Exclusive: President Obama Considered Putting Osama Bin Laden on Trial if Taken Alive
Exclusive: President Obama Considered Putting Osama Bin Laden on Trial if Taken Alive
In an adaptation from his new book, The Finish—first reported for Vanity Fair—magazine contributing editor Mark Bowden reveals that President Obama intended to put Osama bin Laden on trial in the federal court system if he had been captured, rather than killed, during the Abbottabad raid. Bowden had access to key players including top national-security officials and the president himself.

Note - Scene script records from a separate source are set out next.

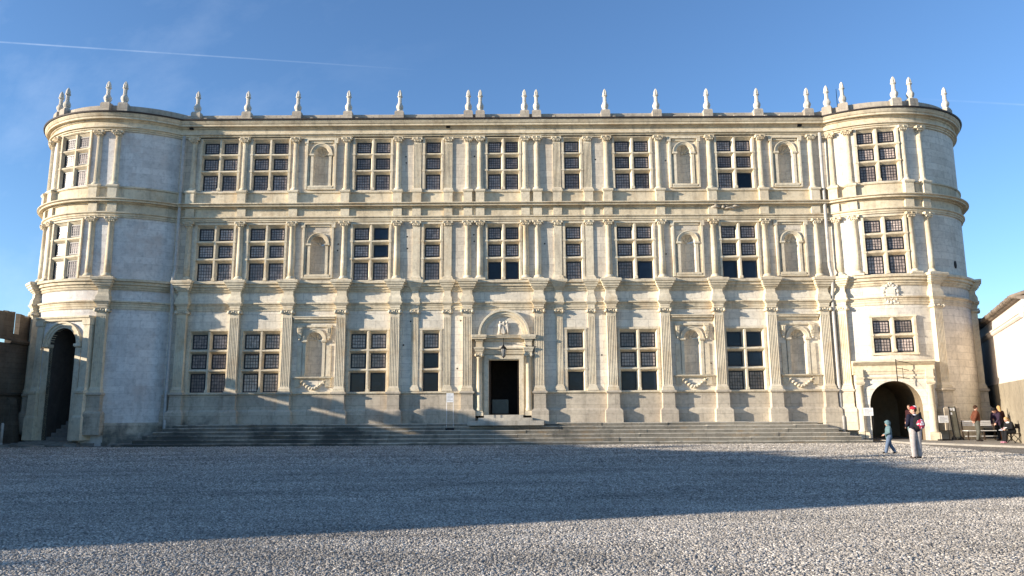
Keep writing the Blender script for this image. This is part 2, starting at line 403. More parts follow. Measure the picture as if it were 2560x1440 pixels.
PN3 = proto('fluted_pilaster', [('pedestal', pd, M['trim']), ('shaft', s3, M['trim']), ('capital', c3, M['trim'])])
# spots: (location, turn, prototypes)
spots = []
for u in WIDE: spots.append(((u, 0, 0), 0., (PW1, PW2, PW3, 1)))
for u in (-1.21, 1.21): spots.append(((u, 0, 0), 0., (None, PW2, PW3, 1)))
for u in NARROW: spots.append(((u, 0, 0), 0., (PN1, PN2, PN3, 1)))
for s, l1, l23 in ((-1, (7., -45.5), (7., -3.5, -36., -47.)), (1, (-38., 11.6, 58.), (-37.4, -28., 2., 12.6))):
    for d in l1: spots.append((*tower_at(s, d), (PW1, None, None, 0)))
    for d in l23: spots.append((*tower_at(s, d), (None, PW2, PW3, 1)))
used = set()
for loc, rz, ps in spots:
    for P in ps[:3]:
        if P is None: continue
        if P.name not in used: used.add(P.name); P.location = loc; P.rotation_euler = (0, 0, rz)
        else: copy_tree(P, PAL, loc, rz)
    if ps[3]: put('frieze_block', FB, PAL, loc, rz)

# --- windows: stone surround + cross, casements as children
def win_mesh(cols, rows, hwo, sill, D=.21):
    mb = MB()
    zb, zt = rows[0][0], rows[-1][1]
    # surround fillets
    top = zt + .26
    for sx in (-1, 1):
        a, b = (hwo - .11, hwo) if sx > 0 else (-hwo, -hwo + .11)
        mb.box(a, b, -.055, .02, zb - (.02 if not sill else .13), top)
        ins = sx * (hwo - .11); inn = cols[-1][1] * sx
        mb.prism([(ins, -.03), (inn, D), (ins + sx * .02, D)] if sx < 0 else [(ins, -.03), (ins + .02, D), (inn, D)], zb - .02, top - .09, axis='z')
    mb.box(-hwo - .03, hwo + .03, -.07, .02, top - .09, top)
    mb.prism([(-.03, top - .09), (D, zt), (D, top - .07)], -hwo + .1, hwo - .1, axis='x')
    if sill:
        mb.box(-hwo - .03, hwo + .03, -.08, .02, zb - .16, zb - .07); mb.prism([(-.03, zb - .07), (D, zb), (D, zb - .09)], -hwo + .1, hwo - .1, axis='x')
    for (a0, a1), (b0, b1) in zip(cols, cols[1:]):
        c = (a1 + b0) / 2
        mb.prism([(a1, D), (c - .045, -.035), (c + .045, -.035), (b0, D)], zb, zt + .15, axis='z')
        mb.loft([(zb, .09, .05), (zb + .1, .09, .05), (zb + .16, .05, .036)], back=.05, T=Matrix.Translation((c, 0, 0)))
    for (a0, a1), (b0, b1) in zip(rows, rows[1:]):
        c = (a1 + b0) / 2 + .02
        mb.prism([(D, a1), (-.025, c - .04), (-.045, c), (-.025, c + .04), (D, b0)], cols[0][0] - .03, cols[-1][1] + .03, axis='x')
        for sx in (-1, 1): mb.box(sx * (hwo - .055) - .08, sx * (hwo - .055) + .08, -.075, .01, c - .045, c + .045)
    return mb.mesh('window', [M['trim']])
CAS = {}
def casement(w_, h_, clear):
    k = (round(w_, 3), round(h_, 3), clear)
    if k in CAS: return CAS[k]
    f = MB(); t = .055
    f.box(-w_ / 2, w_ / 2, -.03, .03, 0, t); f.box(-w_ / 2, w_ / 2, -.03, .03, h_ - t, h_)
    f.box(-w_ / 2, -w_ / 2 + t, -.03, .03, t, h_ - t); f.box(w_ / 2 - t, w_ / 2, -.03, .03, t, h_ - t)
    iw, ih = w_ - 2 * t, h_ - 2 * t
    if not clear:
        for i in range(1, 5): x = -iw / 2 + iw * i / 5; f.box(x - .009, x + .009, -.012, .0, t, h_ - t)
        nz = 4 if h_ > .85 else 3
        for i in range(1, nz + 1): z = t + ih * i / (nz + 1); f.box(-iw / 2, iw / 2, -.0135, -.001, z - .010, z + .010)
    p_ = MB().box(-iw / 2 - .01, iw / 2 + .01, .003, .012, t - .01, h_ - t + .01)
    CAS[k] = (f.mesh('casement', [M['frame']]), p_.mesh('pane', [M['clear' if clear else 'glass']]))
    return CAS[k]
WM = {}
C2 = [(-.91, -.14), (.14, .91)]; C2c = [(-.81, -.13), (.13, .81)]; C1 = [(-.39, .39)]
def window(loc, rz, lv, kind='wide', clear=(), rows=None, ajar=0., D=.21):
    cols, hwo = {'wide': (C2, 1.08), 'mid': (C2c, .97), 'slim': (C1, .56)}[kind]
    rw = rows or ROWS[lv]
    k = (kind, lv, bool(rows), D)
    if k not in WM: WM[k] = win_mesh(cols, rw, hwo, bool(rows), D)
    wn = put('window', WM[k], PAL, loc, rz)
    for i, (z0, z1) in enumerate(rw):
        for j, (a, b) in enumerate(cols):
            f, p_ = casement(b - a, z1 - z0, (i, j) in clear)
            jit = random.choice((random.uniform(-.012, .012), random.uniform(-.035, .035))) + (ajar if j else 0.)
            put('casement', f, wn, ((a + b) / 2, D - .02, z0), jit); put('pane', p_, wn, ((a + b) / 2, D - .02, z0), jit)
    return wn
B2 = {(0, 0), (0, 1)}
CL = {(1, -7.02): B2, (1, 7.02): B2, (1, -3.76): {(0, 0), (1, 0)}, (1, 3.76): {(0, 0)}, (1, 12.57): {(1, 0), (1, 1), (2, 0), (2, 1)}, (2, 0.): B2, (2, 7.02): {(0, 1)}, (2, 12.57): B2, (2, -7.02): {(2, 1), (1, 1)}, (3, 12.57): {(0, 1)}}
for lv in (1, 2, 3):
    for u in BAYS: window((u, 0, 0), 0, lv, 'wide', CL.get((lv, u), ()))
    for u in (-3.76, 3.76): window((u, 0, 0), 0, lv, 'slim', CL.get((lv, u), ()))
    if lv > 1: window((.03, 0, 0), 0, lv, 'mid', CL.get((lv, 0.), ()))

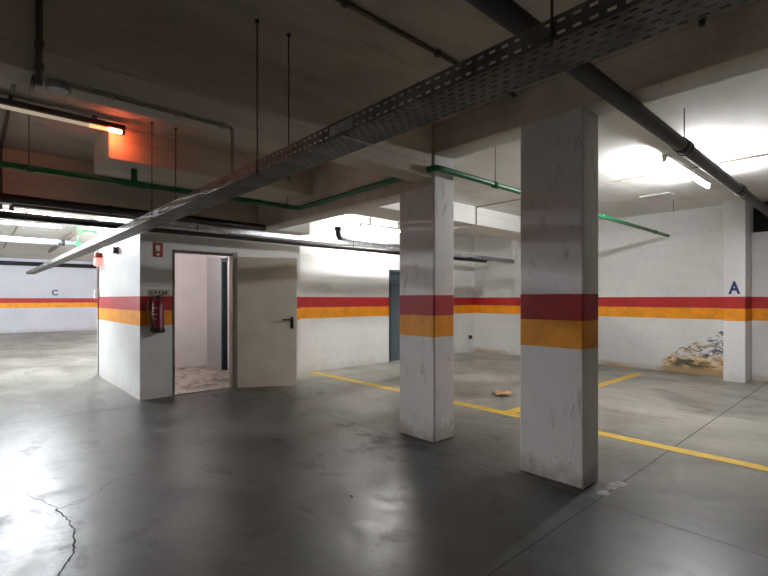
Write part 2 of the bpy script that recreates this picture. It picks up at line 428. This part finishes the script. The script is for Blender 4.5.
# lift door in the lobby
lift = D.objects.new('door_1', None); C.objects.link(lift); lift.location = (-9.34, 3.9, 0); lift['kind'] = 'structure'; lift['label'] = 'lift door seen inside the lobby'
def lb(a, b): return mk(box, a, b)
bm = bmesh.new(); box(bm, (-.46, -.06, 0), (-.38, .10, 2.26)); box(bm, (.38, -.06, 0), (.46, .10, 2.26)); box(bm, (-.46, -.06, 2.18), (.46, .10, 2.26))
obj('door_frame', lb((-.55, -.10, 0), (.18, -.07, 2.32)), M['steel'], lift, bevel=.004)['label'] = 'pale steel frame plate'
bm = bmesh.new(); box(bm, (.18, -.10, 0), (.24, .08, 2.28)); box(bm, (.44, -.06, 0), (.48, .08, 2.28)); box(bm, (.18, -.10, 2.2), (.48, .08, 2.28)); obj('door_jamb', bm, M['blue'], lift, bevel=.003)
obj('door_panel', lb((.24, .0, .01), (.44, .03, 2.2)), M['blued'], lift)
# booth doorway: frame and open leaf
d2 = D.objects.new('door_2', None); C.objects.link(d2); d2.location = (-7.19, 3.23, 0); d2['kind'] = 'structure'; d2['label'] = 'beige steel fire door standing open at the lobby'
bm = bmesh.new(); box(bm, (-.15, -.98, 0), (.012, -.955, 2.18)); box(bm, (-.15, -.05, 0), (.02, .0, 2.18)); box(bm, (-.15, -.98, 2.155), (.012, 0, 2.18)); box(bm, (0, -.985, 0), (.012, -.96, 2.19)); box(bm, (0, -.06, 0), (.015, .03, 2.21)); box(bm, (0, -.985, 2.155), (.012, .03, 2.195))
obj('door_frame', bm, M['frame'], d2, bevel=.003)
leaf = obj('door_leaf', lb((.0, .0, .015), (.055, .945, 2.13)), M['door'], d2, bevel=.004)
leaf.location = (.075, .0, 0); leaf.rotation_euler = (0, 0, -math.radians(29.5))
# leaf's own frame: its +X face looks to the garage; the lobby side turned outwards
hb = bmesh.new(); box(hb, (.055, .84, .96), (.068, .89, 1.15)); tube(hb, route([(.06, .865, 1.11), (.112, .865, 1.11), (.112, .715, 1.11)], .015), .013)
obj('door_handle', hb, M['blackp'], leaf)
for z in (.22, 1.1, 1.98):
    obj('hinge', mk(tube, [(.03, -.012, z-.06), (.03, -.012, z+.06)], .011, 10), M['frame'], leaf)
obj('latch_plate', lb((.015, .945, 1.0), (.04, .949, 1.2)), M['galvb'], leaf)
obj('latch_plate', lb((.01, .945, 1.78), (.045, .952, 1.88)), M['galvb'], leaf)
# blue-grey door in the back wall
d3 = D.objects.new('door_3', None); C.objects.link(d3); d3.location = (-7.75, 7.17, 0); d3['kind'] = 'structure'; d3['label'] = 'blue-grey steel door in the back wall'
bm = bmesh.new(); box(bm, (-.12, .0, 0), (.02, .06, 2.13)); box(bm, (-.12, .86, 0), (.02, .92, 2.13)); box(bm, (-.12, 0, 2.07), (.02, .92, 2.13))
obj('door_frame', bm, M['blue'], d3, bevel=.003)
obj('door_panel', lb((-.10, .06, .01), (-.055, .86, 1.76)), M['bluel'], d3)
obj('door_shaded_top', lb((-.10, .06, 1.76), (-.035, .86, 2.07)), M['blue'], d3)  # top of the door in darker steel, painting in the tray's shadow
hb = bmesh.new(); box(hb, (-.055, .74, .95), (-.045, .78, 1.12)); tube(hb, route([(-.05, .76, 1.05), (.0, .76, 1.05), (.0, .64, 1.05)], .012), .009)
obj('door_handle', hb, M['blackp'], d3)

# ------------------------------------------------------------------ fire gear on the lobby front
ext = thing('fire_extinguisher', 'red fire extinguisher hung on the lobby wall left of the open doorway', 'extinguisher', (-7.075, 2.01, .965))
pr = [(0, .084), (.012, .090), (.05, .090), (.06, .084), (.40, .084), (.43, .078), (.455, .058), (.472, .034), (.478, .022), (.50, .022)]
bm = bmesh.new(); tube(bm, [(0, 0, z) for z, r in pr if z >= .05], .08, 24, radii=[r*.98 for z, r in pr if z >= .05]); obj('cylinder_body', bm, M['red'], ext)
bm = bmesh.new(); tube(bm, [(0, 0, z) for z in (0, .01, .055, .065)], .09, 24, radii=[.082, .090, .090, .083]); obj('base_cup', bm, M['blackp'], ext)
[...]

According to Bowden in the story—in November’s Vanity Fair—in the unlikely event that bin Laden surrendered, Obama saw an opportunity to resurrect the idea of a criminal trial, which Attorney General Eric Holder had planned for Khalid Sheikh Mohammed. This time, the president tells Bowden, he was prepared to bring bin Laden back and put him on trial in a federal court. “We worked through the legal and political issues that would have been involved, and Congress and the desire to send him to Guantánamo, and to not try him, and Article III.” Obama continues: “I mean, we had worked through a whole bunch of those scenarios. But, frankly, my belief was if we had captured him, that I would be in a pretty strong position, politically, here, to argue that displaying due process and rule of law would be our best weapon against al-Qaeda, in preventing him from appearing as a martyr.”
President Obama tells Bowden that he was aware of the possibility that “The Pacer”—as the team called the figure captured on surveillance video regularly walking around the Abbottabad compound’s vegetable garden—“was some warlord from Afghanistan who had set up shop, the possibility that this was a drug dealer from the Gulf who valued his privacy or had a mistress or a second family.” He also understood that The Pacer might be exactly who they thought he was. Obama had never bought the line that bin Laden “was living an ascetic life somewhere, in some mountain somewhere.”